> Extracted records
▬▬▬▬▬▬▬▬▬▬

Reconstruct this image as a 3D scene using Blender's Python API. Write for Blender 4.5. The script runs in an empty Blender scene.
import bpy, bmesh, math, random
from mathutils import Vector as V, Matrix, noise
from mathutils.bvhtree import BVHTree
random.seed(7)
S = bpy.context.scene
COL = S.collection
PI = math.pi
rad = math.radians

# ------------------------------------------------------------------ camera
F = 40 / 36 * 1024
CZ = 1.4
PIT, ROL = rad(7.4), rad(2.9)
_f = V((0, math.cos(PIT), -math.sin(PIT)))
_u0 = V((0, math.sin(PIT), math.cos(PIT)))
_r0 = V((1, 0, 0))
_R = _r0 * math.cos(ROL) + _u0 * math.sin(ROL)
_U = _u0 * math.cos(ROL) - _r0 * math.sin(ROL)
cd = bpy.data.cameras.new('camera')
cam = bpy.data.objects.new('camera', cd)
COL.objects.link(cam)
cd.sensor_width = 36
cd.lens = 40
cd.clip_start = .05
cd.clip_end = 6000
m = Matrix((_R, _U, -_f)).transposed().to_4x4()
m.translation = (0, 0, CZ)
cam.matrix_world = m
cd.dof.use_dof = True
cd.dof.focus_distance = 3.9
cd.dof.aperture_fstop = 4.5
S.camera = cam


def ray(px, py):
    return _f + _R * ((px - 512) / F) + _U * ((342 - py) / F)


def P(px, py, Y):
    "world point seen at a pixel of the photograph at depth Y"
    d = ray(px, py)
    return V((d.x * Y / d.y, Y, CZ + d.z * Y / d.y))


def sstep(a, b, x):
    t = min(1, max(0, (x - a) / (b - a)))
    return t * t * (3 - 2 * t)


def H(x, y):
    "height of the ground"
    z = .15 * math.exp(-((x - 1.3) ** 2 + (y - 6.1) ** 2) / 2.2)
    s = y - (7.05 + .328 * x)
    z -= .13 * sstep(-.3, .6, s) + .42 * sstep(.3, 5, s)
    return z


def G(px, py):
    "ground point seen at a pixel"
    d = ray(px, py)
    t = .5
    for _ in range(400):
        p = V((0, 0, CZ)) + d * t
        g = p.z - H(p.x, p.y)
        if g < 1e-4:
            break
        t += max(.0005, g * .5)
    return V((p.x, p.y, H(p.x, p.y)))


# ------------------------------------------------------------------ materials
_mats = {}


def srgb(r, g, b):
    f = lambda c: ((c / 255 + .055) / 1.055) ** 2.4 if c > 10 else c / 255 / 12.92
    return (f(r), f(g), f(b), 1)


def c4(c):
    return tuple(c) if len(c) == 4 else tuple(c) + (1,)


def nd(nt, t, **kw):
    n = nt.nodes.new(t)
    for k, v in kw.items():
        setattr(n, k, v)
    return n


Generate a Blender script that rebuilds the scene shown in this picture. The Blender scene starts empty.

▬▬▬▬▬▬▬▬▬▬

> Instruction
Using the entries above, please restate each one word for word.

> Result
Reconstruct this image as a 3D scene using Blender's Python API. Write for Blender 4.5. The script runs in an empty Blender scene.
import bpy, bmesh, math, random
from mathutils import Vector as V, Matrix, noise
from mathutils.bvhtree import BVHTree
random.seed(7)
S = bpy.context.scene
COL = S.collection
PI = math.pi
rad = math.radians

# ------------------------------------------------------------------ camera
F = 40 / 36 * 1024
CZ = 1.4
PIT, ROL = rad(7.4), rad(2.9)
_f = V((0, math.cos(PIT), -math.sin(PIT)))
_u0 = V((0, math.sin(PIT), math.cos(PIT)))
_r0 = V((1, 0, 0))
_R = _r0 * math.cos(ROL) + _u0 * math.sin(ROL)
_U = _u0 * math.cos(ROL) - _r0 * math.sin(ROL)
cd = bpy.data.cameras.new('camera')
cam = bpy.data.objects.new('camera', cd)
COL.objects.link(cam)
cd.sensor_width = 36
cd.lens = 40
cd.clip_start = .05
cd.clip_end = 6000
m = Matrix((_R, _U, -_f)).transposed().to_4x4()
m.translation = (0, 0, CZ)
cam.matrix_world = m
cd.dof.use_dof = True
cd.dof.focus_distance = 3.9
cd.dof.aperture_fstop = 4.5
S.camera = cam


def ray(px, py):
    return _f + _R * ((px - 512) / F) + _U * ((342 - py) / F)


def P(px, py, Y):
    "world point seen at a pixel of the photograph at depth Y"
    d = ray(px, py)
    return V((d.x * Y / d.y, Y, CZ + d.z * Y / d.y))


def sstep(a, b, x):
    t = min(1, max(0, (x - a) / (b - a)))
    return t * t * (3 - 2 * t)


def H(x, y):
    "height of the ground"
    z = .15 * math.exp(-((x - 1.3) ** 2 + (y - 6.1) ** 2) / 2.2)
    s = y - (7.05 + .328 * x)
    z -= .13 * sstep(-.3, .6, s) + .42 * sstep(.3, 5, s)
    return z


def G(px, py):
    "ground point seen at a pixel"
    d = ray(px, py)
    t = .5
    for _ in range(400):
        p = V((0, 0, CZ)) + d * t
        g = p.z - H(p.x, p.y)
        if g < 1e-4:
            break
        t += max(.0005, g * .5)
    return V((p.x, p.y, H(p.x, p.y)))


# ------------------------------------------------------------------ materials
_mats = {}


def srgb(r, g, b):
    f = lambda c: ((c / 255 + .055) / 1.055) ** 2.4 if c > 10 else c / 255 / 12.92
    return (f(r), f(g), f(b), 1)


def c4(c):
    return tuple(c) if len(c) == 4 else tuple(c) + (1,)


def nd(nt, t, **kw):
    n = nt.nodes.new(t)
    for k, v in kw.items():
        setattr(n, k, v)
    return n


Generate a Blender script that rebuilds the scene shown in this picture. The Blender scene starts empty.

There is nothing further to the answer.